After building pipelines in underserved areas of Colorado, Summit Utilities branched out into Missouri and Maine. The company is building two pipelines in Maine, one in the Kennebec Valley (KV) and the other serving the towns of Cumberland, Falmouth and Yarmouth (CFY), which are north of Portland.
The KV project includes 68 miles of steel pipeline and 1,580 miles of polyethylene distribution line expected to serve approximately 18,000 residential and commercial customers by the fourth year of the project. The CFY pipeline will be 250 miles of polyethylene pipeline serving approximately 7,800 residential and 940 commercial customers.
Having first built pipelines in the Rocky Mountains, the flinty soil of Maine is not proving too challenging for the pipeline and civil subcontractors hired by Summit Utilities Inc. “It’s extremely rocky,” Earnest relates. “In the CFY coastal communities, we’re dealing with a lot of rock. In the Kennebec Valley, the digging conditions are a little bit easier, but we do encounter pretty good amounts of granite.”
Providing natural gas pipelines in underserved areas is inherently challenging or pipelines would have been laid there years ago. “We’ve piped the two highest subdivisions in North America in Colorado,” Earnest declares. “We’ve encountered some pretty rough digging conditions in Colorado, and even back in Branson and Lake of the Ozarks, Mo., you’re dealing with dolomite and limestone. We’ve had pretty rough digging conditions in both states before we decided to try this up in Maine.”

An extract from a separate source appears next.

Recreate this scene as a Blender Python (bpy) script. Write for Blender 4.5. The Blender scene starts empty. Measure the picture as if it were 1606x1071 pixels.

Marketing a new pipeline precedes construction by about a year. “It’s all about public relations to get community support, marketing and advertising to raise awareness and generate interest, and then personal sales to actually sign the customers up,” Earnest explains. “In that way, we sign up half of the customers before we put any lines in the ground.”
The first-year penetration rate usually is from 50 to 75 percent of eligible customers. This figure increases to 70 to 80 percent in the second year. “In year three and after, it inches up from there,” Earnest reports. “In some areas, we have a 99 percent penetration rate. We truly let marketing drive construction, and that’s one of the key philosophies or key parts of our culture that allows us to be successful.”
Summit Utilities sets a construction allowance per customer that it will spend to bring service to homes and businesses. If the cost exceeds that, the customer is asked to make up the difference.
Switching from fuel oil to natural gas is more complicated for homeowners than just hooking up the gas line – HVAC systems and appliances have to be converted by licensed technicians to use the new fuel. “That is a tremendous opportunity,” Earnest emphasizes. “We estimate we are going to be generating $50 million of conversion work in the state of Maine in just the next few years. That market really needs to respond in order to help us be successful.”
To assist the contractors that provide this work, Summit Utilities has received approval from the Maine Public Utilities Commission to start a conversion company. “There’s this need that exists for conversion companies, and we felt like there weren’t enough in the market,” Earnest explains. “With a little luck, hopefully the rest of the conversion industry responds, and we won’t need to have this company anymore. Our business is building and operating pipelines.”
Earnest attributes the company’s success to its culture. “We really have a good culture of entrepreneurism,” he stresses. “A lot of people here really enjoy the growth and enjoy working with the challenges that we have. So honestly, our corporate culture is really the primary reason why we’re successful year after year, along with our strong entrepreneurial spirit.”